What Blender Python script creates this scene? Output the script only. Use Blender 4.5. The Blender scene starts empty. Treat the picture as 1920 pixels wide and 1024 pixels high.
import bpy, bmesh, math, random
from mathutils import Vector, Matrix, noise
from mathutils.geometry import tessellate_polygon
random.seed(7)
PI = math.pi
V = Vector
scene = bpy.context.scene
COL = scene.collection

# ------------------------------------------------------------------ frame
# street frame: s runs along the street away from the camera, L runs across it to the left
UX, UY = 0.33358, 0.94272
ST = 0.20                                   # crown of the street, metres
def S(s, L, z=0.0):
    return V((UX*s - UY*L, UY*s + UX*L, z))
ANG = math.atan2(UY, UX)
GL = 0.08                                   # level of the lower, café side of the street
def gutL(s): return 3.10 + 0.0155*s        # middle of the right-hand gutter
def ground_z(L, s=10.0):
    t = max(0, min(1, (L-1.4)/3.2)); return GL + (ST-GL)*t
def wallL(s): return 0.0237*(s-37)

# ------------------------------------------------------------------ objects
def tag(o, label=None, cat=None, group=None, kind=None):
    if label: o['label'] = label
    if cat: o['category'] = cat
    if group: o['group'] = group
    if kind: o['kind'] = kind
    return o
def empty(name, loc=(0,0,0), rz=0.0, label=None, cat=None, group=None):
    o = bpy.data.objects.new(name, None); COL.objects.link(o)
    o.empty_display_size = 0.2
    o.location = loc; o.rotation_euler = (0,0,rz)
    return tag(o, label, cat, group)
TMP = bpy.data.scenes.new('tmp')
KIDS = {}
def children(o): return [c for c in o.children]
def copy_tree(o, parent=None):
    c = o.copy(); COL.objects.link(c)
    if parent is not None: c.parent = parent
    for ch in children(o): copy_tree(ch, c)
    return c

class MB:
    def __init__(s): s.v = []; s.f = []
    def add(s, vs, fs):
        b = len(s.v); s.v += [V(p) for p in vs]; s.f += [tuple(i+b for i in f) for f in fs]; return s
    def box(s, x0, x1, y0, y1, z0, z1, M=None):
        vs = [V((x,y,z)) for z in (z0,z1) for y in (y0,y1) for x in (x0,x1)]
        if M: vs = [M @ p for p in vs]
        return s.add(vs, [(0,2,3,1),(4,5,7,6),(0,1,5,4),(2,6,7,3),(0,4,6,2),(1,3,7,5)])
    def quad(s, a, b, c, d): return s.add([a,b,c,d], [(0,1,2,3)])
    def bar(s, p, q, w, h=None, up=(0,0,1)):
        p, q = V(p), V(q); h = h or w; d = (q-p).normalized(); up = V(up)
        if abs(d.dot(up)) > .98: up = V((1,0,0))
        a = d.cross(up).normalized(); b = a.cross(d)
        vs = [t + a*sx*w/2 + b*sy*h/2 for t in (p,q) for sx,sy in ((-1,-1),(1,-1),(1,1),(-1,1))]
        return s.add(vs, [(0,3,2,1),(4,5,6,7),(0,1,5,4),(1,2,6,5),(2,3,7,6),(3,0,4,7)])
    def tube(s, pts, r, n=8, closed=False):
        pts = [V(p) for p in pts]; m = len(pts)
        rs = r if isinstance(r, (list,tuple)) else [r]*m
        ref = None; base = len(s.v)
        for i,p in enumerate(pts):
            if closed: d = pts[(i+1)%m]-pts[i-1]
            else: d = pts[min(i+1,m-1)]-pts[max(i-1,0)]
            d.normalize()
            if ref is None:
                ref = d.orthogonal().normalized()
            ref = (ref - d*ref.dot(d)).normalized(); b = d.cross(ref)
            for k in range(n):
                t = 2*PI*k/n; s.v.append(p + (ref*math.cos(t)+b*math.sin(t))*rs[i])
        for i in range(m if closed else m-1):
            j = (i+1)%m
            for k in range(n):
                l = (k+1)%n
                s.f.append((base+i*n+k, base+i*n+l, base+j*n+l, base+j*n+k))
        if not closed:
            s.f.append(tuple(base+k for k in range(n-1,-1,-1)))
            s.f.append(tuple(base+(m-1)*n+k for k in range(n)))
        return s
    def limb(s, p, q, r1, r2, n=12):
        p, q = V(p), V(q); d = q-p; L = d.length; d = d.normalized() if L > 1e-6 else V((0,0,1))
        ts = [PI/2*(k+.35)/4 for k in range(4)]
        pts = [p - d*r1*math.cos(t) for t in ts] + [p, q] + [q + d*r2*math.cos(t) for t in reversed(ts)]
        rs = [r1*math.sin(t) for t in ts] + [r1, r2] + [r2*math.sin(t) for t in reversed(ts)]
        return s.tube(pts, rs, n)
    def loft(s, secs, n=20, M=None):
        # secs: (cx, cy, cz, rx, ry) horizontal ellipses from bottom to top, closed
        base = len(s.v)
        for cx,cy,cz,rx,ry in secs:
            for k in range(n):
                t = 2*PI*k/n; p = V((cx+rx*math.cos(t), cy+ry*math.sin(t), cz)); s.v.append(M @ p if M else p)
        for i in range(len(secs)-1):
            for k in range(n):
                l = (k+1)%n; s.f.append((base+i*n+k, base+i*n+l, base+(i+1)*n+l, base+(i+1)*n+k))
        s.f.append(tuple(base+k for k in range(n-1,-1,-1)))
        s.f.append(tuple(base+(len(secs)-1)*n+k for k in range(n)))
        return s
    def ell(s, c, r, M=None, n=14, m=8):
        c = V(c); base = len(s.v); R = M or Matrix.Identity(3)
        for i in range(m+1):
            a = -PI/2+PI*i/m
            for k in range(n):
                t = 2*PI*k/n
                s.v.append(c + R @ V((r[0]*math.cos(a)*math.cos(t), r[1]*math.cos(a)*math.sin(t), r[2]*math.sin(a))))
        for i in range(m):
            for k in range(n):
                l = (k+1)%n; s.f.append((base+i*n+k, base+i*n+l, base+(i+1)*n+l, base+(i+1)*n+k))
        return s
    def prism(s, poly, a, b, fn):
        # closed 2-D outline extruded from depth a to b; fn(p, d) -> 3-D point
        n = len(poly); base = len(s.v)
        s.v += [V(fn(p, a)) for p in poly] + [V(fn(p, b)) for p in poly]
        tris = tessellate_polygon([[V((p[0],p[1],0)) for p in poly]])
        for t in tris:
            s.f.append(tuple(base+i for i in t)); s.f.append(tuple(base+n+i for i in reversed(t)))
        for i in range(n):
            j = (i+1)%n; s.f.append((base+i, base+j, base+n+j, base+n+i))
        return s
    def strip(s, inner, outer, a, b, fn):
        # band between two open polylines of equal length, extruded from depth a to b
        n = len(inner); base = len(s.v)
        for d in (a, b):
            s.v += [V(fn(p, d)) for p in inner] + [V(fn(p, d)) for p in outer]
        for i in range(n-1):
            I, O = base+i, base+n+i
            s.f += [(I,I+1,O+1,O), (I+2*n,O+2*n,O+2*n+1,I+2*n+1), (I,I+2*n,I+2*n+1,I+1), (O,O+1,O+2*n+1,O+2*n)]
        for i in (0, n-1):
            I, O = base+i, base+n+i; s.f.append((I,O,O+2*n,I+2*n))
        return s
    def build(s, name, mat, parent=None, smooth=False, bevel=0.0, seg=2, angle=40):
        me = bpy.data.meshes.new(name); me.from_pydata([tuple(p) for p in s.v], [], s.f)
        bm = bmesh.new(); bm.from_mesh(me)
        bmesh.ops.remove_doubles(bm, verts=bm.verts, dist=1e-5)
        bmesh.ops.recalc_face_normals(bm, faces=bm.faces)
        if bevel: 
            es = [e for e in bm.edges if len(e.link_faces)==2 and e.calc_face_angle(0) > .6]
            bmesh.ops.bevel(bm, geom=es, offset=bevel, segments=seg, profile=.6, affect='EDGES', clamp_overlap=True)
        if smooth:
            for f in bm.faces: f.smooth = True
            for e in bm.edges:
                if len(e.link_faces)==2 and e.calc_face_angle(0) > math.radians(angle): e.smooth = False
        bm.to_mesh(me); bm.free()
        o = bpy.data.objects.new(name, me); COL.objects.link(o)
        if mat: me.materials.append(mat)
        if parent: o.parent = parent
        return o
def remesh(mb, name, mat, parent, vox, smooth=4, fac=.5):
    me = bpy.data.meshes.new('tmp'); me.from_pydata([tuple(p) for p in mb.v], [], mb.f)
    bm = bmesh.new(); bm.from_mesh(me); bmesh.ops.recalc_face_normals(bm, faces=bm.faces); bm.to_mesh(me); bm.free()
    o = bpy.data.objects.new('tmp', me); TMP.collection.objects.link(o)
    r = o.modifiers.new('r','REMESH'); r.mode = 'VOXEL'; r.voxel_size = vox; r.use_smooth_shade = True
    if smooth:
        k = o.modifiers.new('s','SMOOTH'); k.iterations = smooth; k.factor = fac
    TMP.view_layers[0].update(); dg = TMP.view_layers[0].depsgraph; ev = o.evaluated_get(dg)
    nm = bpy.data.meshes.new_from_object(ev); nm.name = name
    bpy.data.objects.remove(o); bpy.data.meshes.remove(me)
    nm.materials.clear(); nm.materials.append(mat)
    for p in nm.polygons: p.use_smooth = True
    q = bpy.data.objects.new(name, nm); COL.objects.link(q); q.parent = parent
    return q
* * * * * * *
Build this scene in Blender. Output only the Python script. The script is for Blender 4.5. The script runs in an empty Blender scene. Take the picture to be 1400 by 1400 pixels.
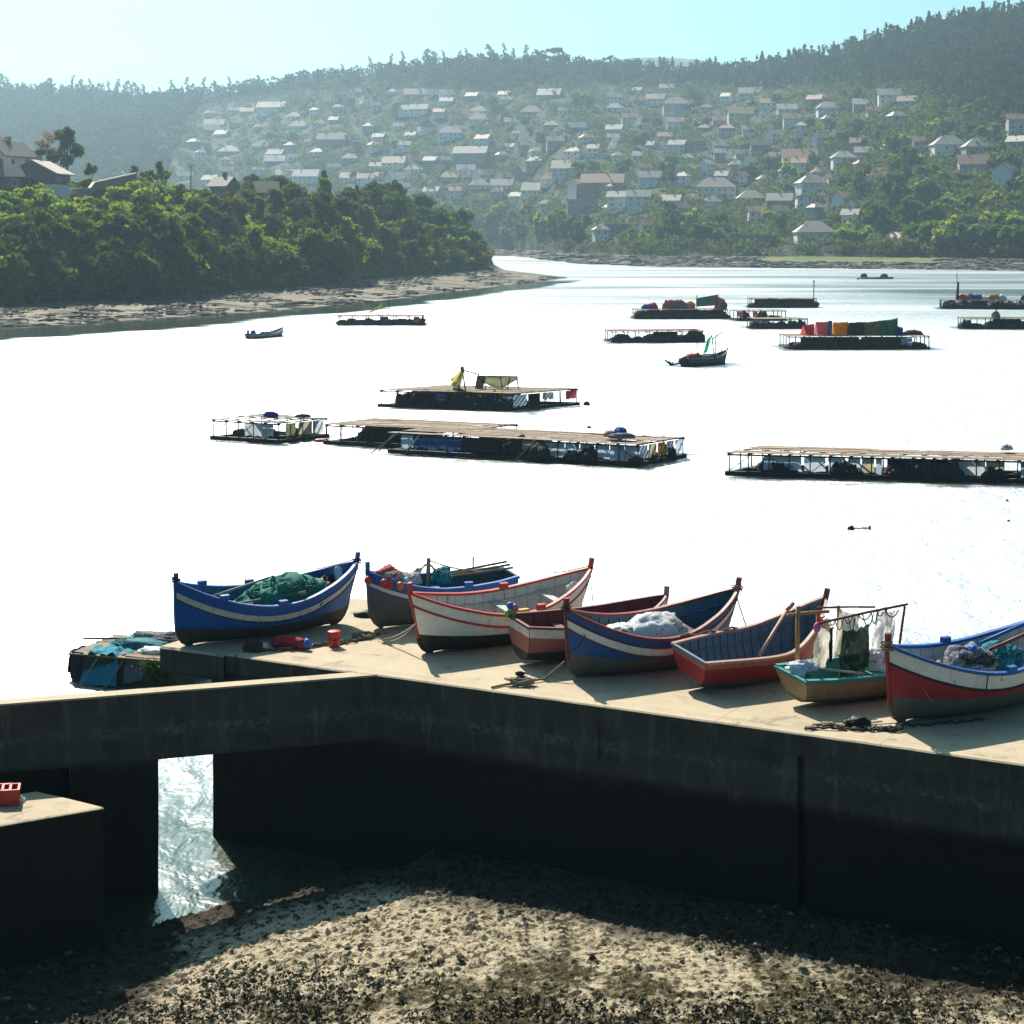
* * * * * * *
Look through the material above and print exactly the lines from the one containing "What Blender Python" to the one containing "COL = scene.collection", both included, and nothing more.

What Blender Python script creates this scene? Output the script only. Use Blender 4.5. The Blender scene starts empty. Treat the picture as 1920 pixels wide and 1024 pixels high.
import bpy, bmesh, math, random
from mathutils import Vector, Matrix, noise
from mathutils.geometry import tessellate_polygon
random.seed(7)
PI = math.pi
V = Vector
scene = bpy.context.scene
COL = scene.collection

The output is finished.